Anstatt also dem Publikum durch „Messungen der Augenwahrnehmungsunfähigkeiten“ die Arbeit abzunehmen, die Absichten eines Regisseurs erraten zu müssen, um sich dann in einem bewußten Akt seinen Fiktionen (Täuschungen) hinzugeben, mutet es der Künstler dem Betrachter zu, sich selbst zu täuschen.

In der Literatur ist dieser Unterschied zwischen Standards und Stilen noch deutlicher.
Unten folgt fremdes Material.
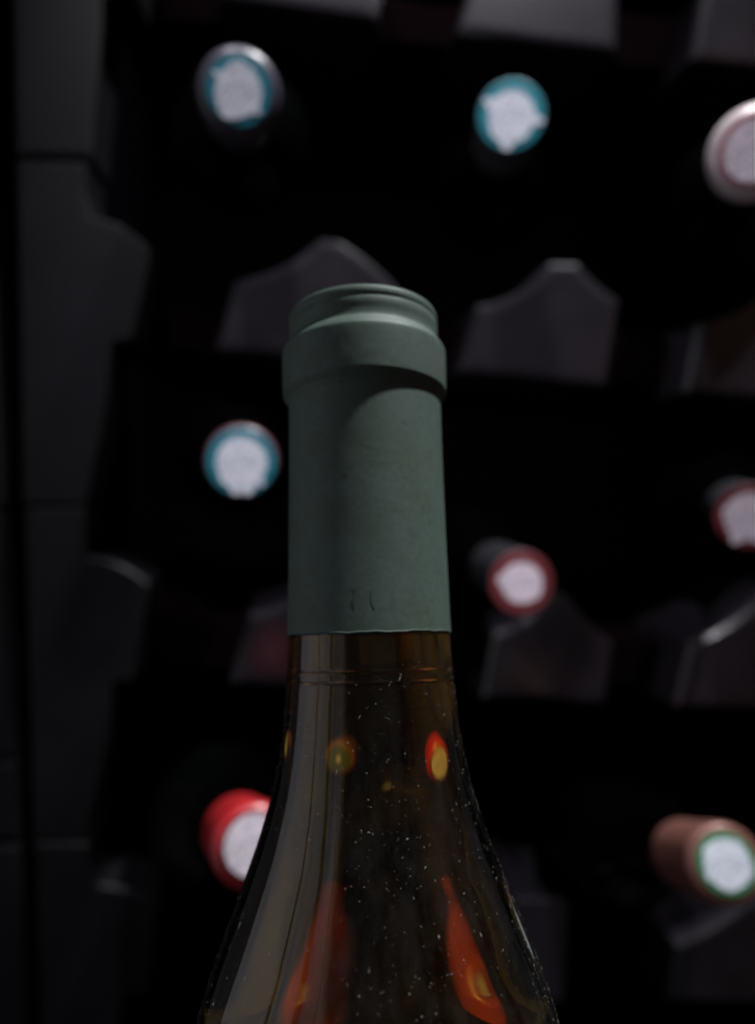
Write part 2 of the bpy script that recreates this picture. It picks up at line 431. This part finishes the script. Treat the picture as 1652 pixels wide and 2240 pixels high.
# smooth the outer profile with a Catmull-Rom through the points
def crom(pts, n=6):
    out = []
    P = [pts[0]] + pts + [pts[-1]]
    for i in range(1, len(P)-2):
        p0, p1, p2, p3 = P[i-1], P[i], P[i+1], P[i+2]
        for k in range(n):
            t = k/n
            out.append(tuple(0.5*(2*p1[j]+(p2[j]-p0[j])*t+(2*p0[j]-5*p1[j]+4*p2[j]-p3[j])*t*t+(3*p1[j]-p0[j]-3*p2[j]+p3[j])*t**3) for j in (0, 1)))
    out.append(pts[-1]); return out
outer_s = crom(outer, 5)
WALL = 0.0026
inner_s = [(max(r-WALL, 0.006), t) for r, t in outer_s if t > BASE+0.006 and t < top_t-0.004]
inner_s[0] = (inner_s[0][0], BASE+0.006)
loop = outer_s + list(reversed(inner_s))
SEG = 160
link("bottle_glass", lathe(sh(loop), SEG, (True, True)), M_glass, bot, True)
# wine, up to its level in the neck, lapping a hair into the glass
tl, zl = level(1250)
wine = [(r+0.00006, t-0.00005 if i == 0 else t) for i, (r, t) in enumerate(inner_s) if t < tl]
rl = min(wine[-1][0], 0.0120)
wine += [(rl, tl), (rl-0.0008, tl-0.0005), (rl-0.002, tl-0.0008)]
link("wine", lathe(sh(wine), SEG, (True, True)), M_wine, bot, True)
capo = list(capp) + [(capp[-1][0]-0.0003, capp[-1][1]-0.0001), (capp[-1][0]-0.0004, capp[-1][1]+0.0008)]
capsule = link("capsule", lathe(sh(list(reversed([(0.002, capp[0][1]+0.0004)] + crom(capo[:-2], 4) + capo[-2:]))), SEG, (False, True)), M_sage, bot, True)
zmin = min(v.co.z for v in capsule.data.vertices)
for v in capsule.data.vertices:               # the cut edge of the foil is a little uneven
    if v.co.z < zmin+0.0012:
        th = math.atan2(v.co.y, v.co.x)
        v.co.z += 0.00013*math.sin(th*3+1.0)+0.00007*math.sin(th*11)+0.00004*math.sin(th*29)
# two faint printed strokes near the lower edge of the foil
M_mark = mat("faint_print", (0.066, 0.094, 0.081), 0.6, spec=0.3)
sx = (mw.inverted().to_3x3() @ right); camloc = mw.inverted() @ CAM
ca = math.atan2(camloc.y, camloc.x)
sgn = 1.0 if Vector((-math.sin(ca), math.cos(ca), 0)).dot(sx) > 0 else -1.0
def rc_at(t):
    for (ra, ta), (rb, tb_) in zip(capp, capp[1:]):
        if tb_ <= t <= ta: return ra+(rb-ra)*(ta-t)/(ta-tb_+1e-12)
    return capp[-1][0]
for stroke in ([(814, 1306), (812, 1320), (813, 1332), (817, 1344)], [(768, 1298), (780, 1300), (781, 1312), (776, 1326), (779, 1340)]):
    bm = bmesh.new(); prev = None
    for (px, py) in stroke:
        t, z = level(py); r = rc_at(t)+0.00005
        pr_ = []
        for dx in (-2.2, 2.2):
            th = ca + sgn*math.asin((px+dx-806)*z/F/r)
            pr_.append(bm.verts.new((r*math.cos(th), r*math.sin(th), t-BASE)))
        if prev: bm.faces.new((prev[0], prev[1], pr_[1], pr_[0]))
        prev = pr_
    me = bpy.data.meshes.new("printed_mark"); bm.to_mesh(me); bm.free()
    link("printed_mark", me, M_mark, capsule)
# dust specks lying on the glass
rnd = random.Random(3); bm = bmesh.new()
vis = [(r, t) for r, t in outer_s if tb-0.02 < t < tcap-0.006]
vis.sort(key=lambda q: q[1])
def r_at(t):
    for (ra, ta), (rb, tb_) in zip(vis, vis[1:]):
        if ta <= t <= tb_: return ra+(rb-ra)*(t-ta)/(tb_-ta+1e-12)
    return None
cnt = 0
inv = mw.inverted()
cl = inv @ CAM; camang = math.atan2(cl.y, cl.x)
t0, t1 = vis[0][1], vis[-1][1]
while cnt < 9000:
    t = t0+(t1-t0)*rnd.random()**2.6
    th = camang + rnd.uniform(-math.pi, math.pi)
    dens = 0.22 + 0.5*math.exp(-((th-camang-0.35)/0.5)**2) + 0.9*(1.1 < abs(th-camang) < 1.6)
    dens *= 0.6+0.4*math.sin(th*9+t*400)*math.sin(t*700-th*5)
    if rnd.random() > dens: continue
    r = r_at(t)
    if r is None: continue
    sl = (r_at(min(t+0.0005, t1-1e-6))-r)/0.0005
    n = Vector((math.cos(th), math.sin(th), -sl)).normalized()
    p = Vector((r*math.cos(th), r*math.sin(th), t-BASE)) + n*0.00004
    e1 = Vector((-math.sin(th), math.cos(th), 0)); e2 = n.cross(e1)
    sz = 0.000022 + 0.000055*rnd.random()**3.0 + (0.00010*rnd.random() if rnd.random() < 0.06 else 0)
    el = 1.0 if rnd.random() < 0.80 else rnd.uniform(2.0, 6.0)
    ph = rnd.random()*6.28
    k = rnd.choice((4, 5, 5, 6)); vs = []
    for j in range(k):
        a = 2*math.pi*j/k; rr = sz*rnd.uniform(0.6, 1.2)
        x, y = rr*math.cos(a)*el, rr*math.sin(a)
        x, y = x*math.cos(ph)-y*math.sin(ph), x*math.sin(ph)+y*math.cos(ph)
        vs.append(bm.verts.new(p+e1*x+e2*y))
    tip = bm.verts.new(p+n*sz*0.5)
    for j in range(k): bm.faces.new((vs[j], vs[(j+1) % k], tip))
    cnt += 1
bmesh.ops.recalc_face_normals(bm, faces=bm.faces)
me = bpy.data.meshes.new("dust"); bm.to_mesh(me); bm.free()
du = link("dust", me, M_dust, bot); du['kind'] = 'stuff'

# ------------------------------------------------------------------ unseen boarded and pale panelled walls beside the photographer, added for glass reflections
M_wood = mat("brown_boarding", (0.30, 0.15, 0.095), 0.7, bump=0.3, bscale=60, var=0.25, vscale=12)
woodw = bpy.data.objects.new("added_boarded_wall", None); C.objects.link(woodw); woodw['kind'] = 'structure'
woodw.location = CAM + Vector((0.52, 0, -0.6))
for k in range(6):
    boxpts(CAM.x+0.52, CAM.x+0.54, CAM.z-0.6, CAM.z+0.6, CAM.y-0.70+k*0.16, CAM.y-0.70+k*0.16+0.154, "board", M_wood, woodw)
wall = bpy.data.objects.new("added_panelled_wall", None); C.objects.link(wall); wall['kind'] = 'structure'
wall.location = CAM + Vector((-0.52, 0, -0.6))
for (ya, yb) in ((-0.60, -0.36), (-0.335, -0.20), (-0.150, 0.010), (0.030, 0.36)):
    boxpts(CAM.x-0.54, CAM.x-0.52, CAM.z-0.6, CAM.z+0.6, CAM.y+ya, CAM.y+yb, "panel", M_wall, wall)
Dort bilden die Beschreibungen von Frauengestalten wie z.B. Novalis’ Mathilde oder Hoffmanns Aurelie (vgl. 1999/2011, S.228) ‚individuelle Allgemeinheiten‘. (Zum „individuellen Allgemeinen“ vgl. 1999/2011, S.181) Die Leser können (und müssen) sich ihr je individuelles Bild von diesen Frauengestalten machen, so daß sie bei keinem völlig gleich aussehen. Auf der Filmleinwand werden nun die Protagonisten ‚standardisiert‘. Alle sehen den gleichen Körper, das gleiche Gesicht. An die Stelle des individuellen Allgemeinen von Novalis’ Mathilde und Hoffmanns Aurelie treten „empirisch statistische Frauen“. (Vgl. 1999/2011, S.228; zum Thema „Selbstverwandlungstechniken“ vgl. auch meinen Post vom 23.01.2010 zu Günther Anders)

Wenn also Stile als individueller Selbstausdruck der Subjektivität des Künstlers zu individualisierenden Verstehensprozessen bei den Betrachtern bzw. Lesern führen, führen Standards als unterhalb der Bewußtseinsschwelle fungierende Täuschungstechniken zur Standardisierung des Wahrnehmens und Verhaltens beim Medienkonsumenten. Natürlich nur unter der Voraussetzung, daß sich bei dem einen oder anderen nicht doch unvorhergesehener Weise der Verstand einschaltet und sich rekursiv über den Täuschungsprozeß erhebt.